Scarcity and an acute, sustained rise in building material costs — from softwood lumber to distribution transformers — are driving up the cost to construct homes and harming housing affordability. There are several factors driving this trend, notably inflationary pressures and global factors, including trade uncertainty.
NAHB estimates that $204 billion worth of goods were used in the construction of both new multifamily and single-family housing in 2024. Some $14 billion of those goods were imported from outside the U.S., meaning approximately 7% of all goods used in new residential construction originate from a foreign nation.
A tariff is essentially a tax on an imported good, meaning the importer pays an additional cost for importing such an item from another country. This effect raises the price of imported products, where the price increase is then typically absorbed by the importer or passed on to the end consumer of the good, usually in some combination. For most goods, the cost is passed on the end-users, meaning consumers. So tariffs on building materials raise the cost of housing, and consumers end up paying for the tariffs in the form of higher home prices.
For example, if a retailer imports a $500 washing machine from a country subject to a 25% tariff, the retailer will owe $125 in tariffs to the U.S. government. This is what could happen next:
— The retailer could try to get the importing country to pay for some of the tariff cost by telling that country it will pay less for the product.
— The retailer could absorb the cost of the tariff and reduce its profit margin.
— The retailer could raise the price of washing machines in its stores.
— The retailer could do any combination of the above options.
For most goods, the cost is passed on to the end-users, meaning consumers. In this case, the consumer would pay an extra $125 for the $500 washing machine. So tariffs on building materials and home appliances raise the cost of housing, and consumers end up paying for the tariffs in the form of higher home prices and goods.

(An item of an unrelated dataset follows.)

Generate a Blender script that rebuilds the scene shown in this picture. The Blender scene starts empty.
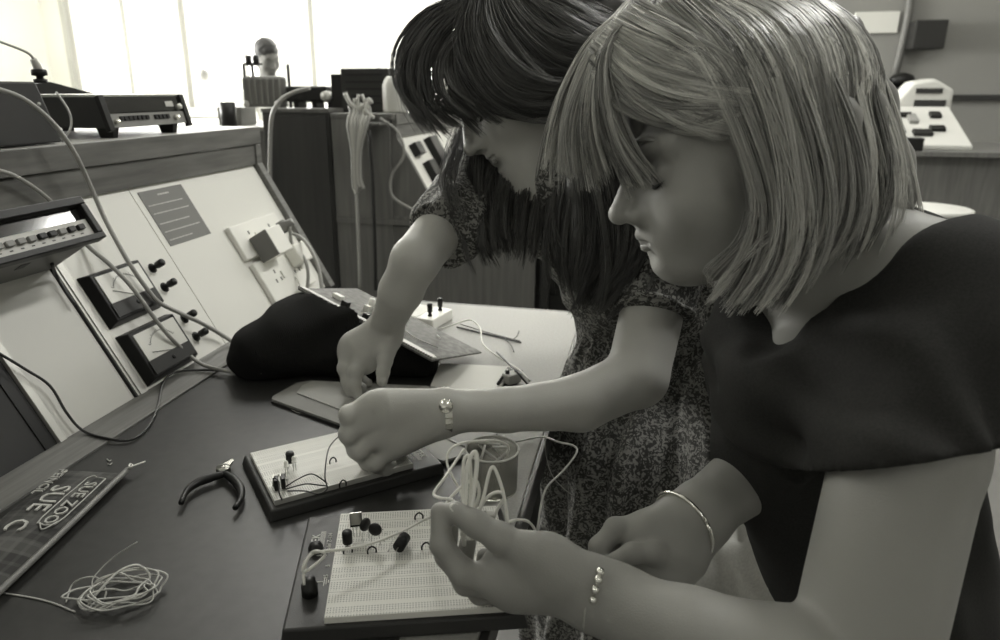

Softwood lumber is a key component in home building. Canada accounts for roughly 85% of all U.S. softwood lumber imports and represents almost one-quarter of the supply in the U.S. The Commerce Department is currently imposing 14.5% tariffs on Canadian lumber and has signaled that it plans to more than double 14.5% tariff rate later this year to 34.5%.
These duties are completely separate from the global reciprocal tariffs initially announced by President Trump on April 2 but have since been paused. When the president made his announcement, NAHB scored an important win when Trump chose to continue current exemptions for Canadian and Mexican products, including a specific exemption for lumber from any new tariffs at this time.
It’s clear we are not out of the woods yet on the possibility that Canadian lumber tariffs could run even higher than 34.5% later this year. The White House issued an executive order in March commanding the Commerce Department to investigate the national security impacts of imports of timber and lumber.
Additionally, numerous raw materials and components, ranging from steel and aluminum to home appliances, are sourced from nations across the globe that are subject to Trump’s latest tariffs. These tariffs are projected to raise the cost of imported construction materials by billions of dollars, depending on the specific rates. For some materials, where imports are critical to supply, prices could see dramatic increases, adding layered costs that could substantially impact builders’ ability to deliver new projects.
The cost of building materials has already risen by 34% since December 2020, which is far higher than the rate of inflation. Data from the NAHB/Wells Fargo Housing Market Index (HMI) March 2025 survey reveals that builders estimate a typical cost effect from recent tariff actions at $9,200 per home. Keep in mind this survey was conducted before Trump announced his reciprocal tariffs on April 2.